Your proposed rule would eliminate a section of most
by Steelhop (2023-05-30 15:21:27)

In reply to: Rules question- in the college game there is no requirement  posted by Carlos Huerta


teams offense - the big midfielder alley dodge that usually gets set up outside the box so that an offensive player can build up some speed. Granted as teams are moving more toward positionless lax on offense it just becomes any big, fast guy to do the alley dodge. There was an attempt about 12-15 years ago where offenses were time restricted on getting in and out of the box. I think there was a ten second clock once you touched it up in the box that you had to return to touching the box again within 10 seconds. There was also the 2 minute rule wherein a team that was up had to keep it in the box when they had it on offense. I believe they got rid of that rule when the shot clock was introduced but it never really impacted the game that much.

What it would likely do is push teams to play zone and become really compact in front of the goalie knowing a team would have reduced amount of field to work with in that last 20 seconds. Defenses might (there would likely be some analytics involved on whether this makes sense) then press out in those last 20 seconds knowing one bad step would result in a turnover. Offenses would likely wait it out knowing as a team presses out openings occur. So instead of creating earlier offense it would likely do the opposite.

The game is plenty fast as it is. Pushing it more can lead to more of a helter skelter approach. You would take the team aspects of the game out of it and move it more toward a professional product - think NCAA v. NBA. It move the game more to the PLL and predecessor MLL which I always found lame.

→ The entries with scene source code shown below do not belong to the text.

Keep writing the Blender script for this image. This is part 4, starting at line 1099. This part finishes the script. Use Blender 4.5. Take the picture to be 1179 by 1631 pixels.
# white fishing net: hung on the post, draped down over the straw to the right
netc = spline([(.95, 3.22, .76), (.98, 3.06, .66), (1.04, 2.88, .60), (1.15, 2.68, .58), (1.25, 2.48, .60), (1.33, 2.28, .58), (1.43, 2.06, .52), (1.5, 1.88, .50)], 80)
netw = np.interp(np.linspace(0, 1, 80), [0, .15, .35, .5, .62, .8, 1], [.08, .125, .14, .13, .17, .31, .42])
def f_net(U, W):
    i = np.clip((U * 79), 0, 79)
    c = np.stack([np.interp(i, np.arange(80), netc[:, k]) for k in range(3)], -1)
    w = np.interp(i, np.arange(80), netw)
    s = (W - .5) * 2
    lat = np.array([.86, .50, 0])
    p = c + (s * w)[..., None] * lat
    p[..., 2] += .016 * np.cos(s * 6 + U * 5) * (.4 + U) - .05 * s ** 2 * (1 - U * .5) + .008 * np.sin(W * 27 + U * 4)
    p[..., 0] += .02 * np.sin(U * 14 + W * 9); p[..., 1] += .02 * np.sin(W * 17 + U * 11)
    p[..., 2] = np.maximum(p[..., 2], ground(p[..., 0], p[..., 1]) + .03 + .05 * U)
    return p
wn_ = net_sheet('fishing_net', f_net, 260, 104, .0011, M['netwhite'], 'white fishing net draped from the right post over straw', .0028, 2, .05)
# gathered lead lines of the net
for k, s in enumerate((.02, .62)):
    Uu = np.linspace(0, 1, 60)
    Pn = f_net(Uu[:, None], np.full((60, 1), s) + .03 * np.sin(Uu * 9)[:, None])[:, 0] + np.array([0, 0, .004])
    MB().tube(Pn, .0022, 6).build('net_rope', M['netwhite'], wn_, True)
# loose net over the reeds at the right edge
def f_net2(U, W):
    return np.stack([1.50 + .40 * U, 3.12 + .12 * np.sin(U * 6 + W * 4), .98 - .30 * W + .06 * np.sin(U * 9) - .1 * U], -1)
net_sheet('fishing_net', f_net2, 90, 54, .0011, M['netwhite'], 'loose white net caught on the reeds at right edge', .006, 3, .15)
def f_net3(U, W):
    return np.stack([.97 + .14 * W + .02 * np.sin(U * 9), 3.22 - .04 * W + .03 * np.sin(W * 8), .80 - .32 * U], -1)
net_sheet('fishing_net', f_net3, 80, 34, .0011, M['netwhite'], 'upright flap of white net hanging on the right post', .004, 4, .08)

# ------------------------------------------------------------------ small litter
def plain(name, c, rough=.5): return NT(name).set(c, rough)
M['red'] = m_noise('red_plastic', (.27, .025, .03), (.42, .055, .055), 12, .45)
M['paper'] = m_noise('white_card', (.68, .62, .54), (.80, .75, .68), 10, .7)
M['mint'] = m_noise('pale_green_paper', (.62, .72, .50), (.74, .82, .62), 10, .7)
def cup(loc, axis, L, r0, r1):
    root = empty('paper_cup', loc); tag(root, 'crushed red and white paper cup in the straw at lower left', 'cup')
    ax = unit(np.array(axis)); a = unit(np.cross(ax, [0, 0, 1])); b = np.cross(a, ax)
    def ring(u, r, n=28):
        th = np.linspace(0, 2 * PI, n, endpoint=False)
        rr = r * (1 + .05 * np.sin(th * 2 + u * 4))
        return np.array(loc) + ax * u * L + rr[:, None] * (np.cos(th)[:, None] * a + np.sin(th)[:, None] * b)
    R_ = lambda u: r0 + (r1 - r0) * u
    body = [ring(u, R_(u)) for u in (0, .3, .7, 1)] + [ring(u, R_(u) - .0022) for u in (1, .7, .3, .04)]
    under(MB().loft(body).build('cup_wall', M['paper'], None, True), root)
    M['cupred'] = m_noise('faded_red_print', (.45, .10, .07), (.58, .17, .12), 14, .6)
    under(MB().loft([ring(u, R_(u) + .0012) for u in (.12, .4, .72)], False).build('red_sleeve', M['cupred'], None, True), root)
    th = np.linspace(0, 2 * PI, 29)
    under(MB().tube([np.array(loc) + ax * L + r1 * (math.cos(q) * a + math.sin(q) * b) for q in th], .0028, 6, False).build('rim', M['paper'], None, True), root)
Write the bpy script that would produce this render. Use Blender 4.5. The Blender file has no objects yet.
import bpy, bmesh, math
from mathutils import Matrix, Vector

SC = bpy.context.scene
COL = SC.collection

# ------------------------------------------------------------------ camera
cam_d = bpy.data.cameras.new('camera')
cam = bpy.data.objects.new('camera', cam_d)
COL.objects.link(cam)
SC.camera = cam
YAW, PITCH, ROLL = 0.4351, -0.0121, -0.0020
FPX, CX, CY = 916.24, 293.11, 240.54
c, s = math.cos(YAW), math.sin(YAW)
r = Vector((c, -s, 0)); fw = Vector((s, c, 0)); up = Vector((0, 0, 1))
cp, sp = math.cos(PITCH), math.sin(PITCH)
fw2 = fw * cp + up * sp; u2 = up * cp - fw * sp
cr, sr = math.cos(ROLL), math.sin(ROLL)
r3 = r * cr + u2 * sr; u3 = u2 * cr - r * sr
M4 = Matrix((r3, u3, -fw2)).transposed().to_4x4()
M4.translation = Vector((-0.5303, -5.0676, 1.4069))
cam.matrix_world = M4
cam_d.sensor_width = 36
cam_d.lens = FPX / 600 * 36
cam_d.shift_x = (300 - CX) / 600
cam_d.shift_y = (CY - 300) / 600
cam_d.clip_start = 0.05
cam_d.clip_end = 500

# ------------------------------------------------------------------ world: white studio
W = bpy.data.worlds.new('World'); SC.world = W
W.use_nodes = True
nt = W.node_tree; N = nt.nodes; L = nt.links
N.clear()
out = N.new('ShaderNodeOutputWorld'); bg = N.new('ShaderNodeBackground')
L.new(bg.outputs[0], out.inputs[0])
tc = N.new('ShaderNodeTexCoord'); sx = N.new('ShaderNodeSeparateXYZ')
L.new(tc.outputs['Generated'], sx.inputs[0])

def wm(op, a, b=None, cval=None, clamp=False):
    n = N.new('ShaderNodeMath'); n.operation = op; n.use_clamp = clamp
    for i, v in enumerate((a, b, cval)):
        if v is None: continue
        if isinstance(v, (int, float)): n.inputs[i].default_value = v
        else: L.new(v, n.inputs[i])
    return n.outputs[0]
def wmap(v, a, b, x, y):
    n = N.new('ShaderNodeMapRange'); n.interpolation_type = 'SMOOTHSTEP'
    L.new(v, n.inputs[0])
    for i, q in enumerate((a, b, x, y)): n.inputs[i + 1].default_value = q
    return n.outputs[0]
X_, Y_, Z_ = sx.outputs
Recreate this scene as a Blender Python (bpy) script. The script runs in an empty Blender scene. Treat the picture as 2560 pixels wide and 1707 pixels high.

Further, several high level youth lax conferences (e.g., the elite division of the 7th and 8th grade HOCO lax conference) are going to have 7th and 8th graders conform to the NCAA shot clock rules next spring. So a shot clock will be coming to high school soon enough. Some intra-sectional lacrosse games like between private schools playing another private school in a different area (where most of the talent will end up in DI) have played with a shot clock.